Fights over confidential informants are heavily fact-dependent. The judge has to weigh whether the defense has made a compelling case that the CI is inherently unreliable based on their background, motivations, or track record. If the defense can’t provide a solid basis to doubt the CI, their credibility challenges will likely fail.

Questioning Probable Cause Based on Hearsay

A lot of probable cause for DEA warrants comes from informants or cooperating witnesses. But technically, this is hearsay – it’s not firsthand knowledge from the DEA agent swearing the affidavit. So the defense will often argue hearsay tips aren’t enough to support probable cause.

For example, if the warrant is based on a CI claiming “John told me he buys meth from the suspect,” the defense will argue that’s unreliable hearsay. The DEA can’t even interview John to vet his story, so it provides weak probable cause.

However, courts often accept hearsay tips if the informant is deemed reliable. In Illinois v. Gates, the Supreme Court said probable cause can be based on hearsay as long as the totality of circumstances shows the tip is credible. So hearsay alone isn’t automatically grounds to doubt probable cause.

Still, the defense may question why the DEA didn’t try to corroborate the hearsay or get firsthand confirmation. Like in the John example above, they could’ve had John make a controlled buy to directly verify the claim. If the DEA opts for hearsay tips when better evidence was reasonably available, that weakens the probable cause argument.
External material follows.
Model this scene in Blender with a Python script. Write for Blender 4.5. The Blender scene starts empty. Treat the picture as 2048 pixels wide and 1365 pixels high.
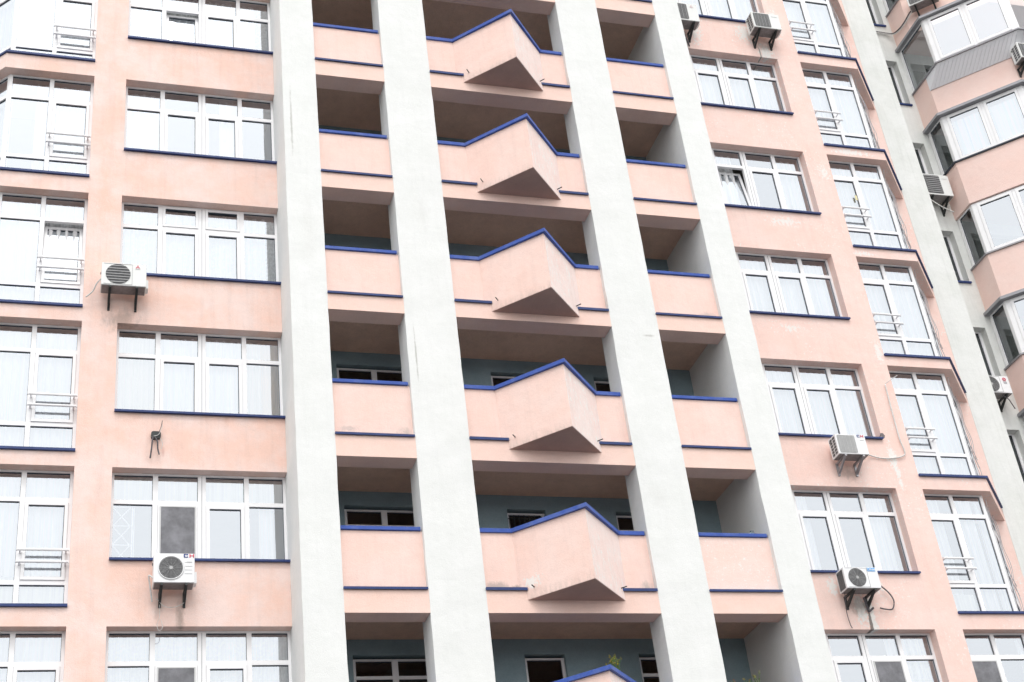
import bpy, math, random
from mathutils import Vector, Matrix
random.seed(7)
R = math.radians
S = bpy.context.scene
COL = S.collection
ZO = 13.92                                   # height of the reference level above the ground

# ---------------------------------------------------------------- camera, sky, sun, exposure
cam = bpy.data.cameras.new('camera'); co = bpy.data.objects.new('camera', cam); COL.objects.link(co)
cam.sensor_fit = 'HORIZONTAL'; cam.sensor_width = 36; cam.lens = 2948.0/2048*36
cam.clip_start = .1; cam.clip_end = 3000
co.location = (-4.7079, -22.7393, -12.3203+ZO)
co.rotation_euler = (R(121.9293), R(6.3391), R(-16.0314))
S.camera = co
SUN_EL, SUN_AZ = 58, 188                     # high soft light, from the front and slightly left
w = bpy.data.worlds.new('World'); S.world = w; w.use_nodes = True
nt = w.node_tree; nt.nodes.clear()
sky = nt.nodes.new('ShaderNodeTexSky'); sky.sky_type = 'NISHITA'; sky.sun_disc = False
sky.sun_elevation = R(SUN_EL); sky.sun_rotation = R(SUN_AZ); sky.dust_density = 8; sky.air_density = 1.0; sky.ozone_density = 1
hsv = nt.nodes.new('ShaderNodeHueSaturation'); hsv.inputs['Saturation'].default_value = .18
bg = nt.nodes.new('ShaderNodeBackground'); bg.inputs['Strength'].default_value = .15
wo = nt.nodes.new('ShaderNodeOutputWorld')
nt.links.new(sky.outputs[0], hsv.inputs['Color']); mxs = nt.nodes.new('ShaderNodeMix'); mxs.data_type = 'RGBA'; mxs.inputs[0].default_value = .90      # even overcast layer
mxs.inputs[7].default_value = (9.9, 9.95, 9.95, 1)
nt.links.new(hsv.outputs[0], mxs.inputs[6]); nt.links.new(mxs.outputs[2], bg.inputs[0]); nt.links.new(bg.outputs[0], wo.inputs[0])
sl = bpy.data.lights.new('sun', 'SUN'); so = bpy.data.objects.new('sun', sl); COL.objects.link(so)
sl.energy = .6; sl.angle = R(15); sl.color = (1, .98, .95)
az = R(SUN_AZ)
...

As with other challenges, the judge has to weigh whether the hearsay seems reliable enough under the totality of circumstances. If the DEA did little to confirm vague hearsay tips, that hurts the probable cause claim. But hearsay from proven, credible informants carries more weight. The judge has to make a judgment call based on the specific facts.

Arguing Stale Information Undermines Probable Cause

DEA warrant applications often use tips and intel that is weeks or months old. The defense will argue this “stale” information doesn’t support current probable cause. Just because drugs were present 6 months ago doesn’t mean they still are today.

For example, if a CI claimed he bought meth from the suspect in January, and it’s now July, the info is likely too old to justify a warrant. There needs to be some evidence of ongoing drug activity rather than just old, isolated events.

However, courts don’t take a bright line approach to staleness – there’s no definite cutoff where info is automatically considered too old. It depends on the totality of circumstances and the type of crime alleged. Evidence goes stale slower in drug cases because they involve ongoing operations, versus one-off crimes like a bank robbery.

DEA lawyers argue drug operations are long-lasting enterprises. So even older observations help establish a pattern of ongoing behavior. They’ll cite cases saying even year-old information can support drug probable cause.

But the defense counters that drug stashes and habits change all the time. Just because someone was dealing last year doesn’t automatically mean they still are. Stale evidence alone isn’t enough – there needs to be some reasonably recent confirmation.

As with other issues, judges decide staleness challenges based on the specific facts and parties involved. Information goes stale slower against career drug traffickers than small-time users. And some corroboration showing recent activity helps overcome staleness arguments. It’s a case-by-case determination.

Fighting Vehicle Stop Warrants

A common DEA warrant is for authority to stop and search a vehicle if drugs are suspected. But the defense often argues these warrants lack individualized probable cause. Just because someone has drugs sometimes doesn’t mean they have drugs every time they drive.

For example, if a warrant allows stopping someone’s car anytime in the next 30 days, the defense will argue that’s overbroad. Unless the DEA has evidence drugs are in the car right now, they have no specific probable cause to search it in the future.

DEA lawyers respond that the suspect has an ongoing pattern of using their vehicle to transport drugs. So there is good probability drugs will be in the car multiple times, justifying a longer timeframe.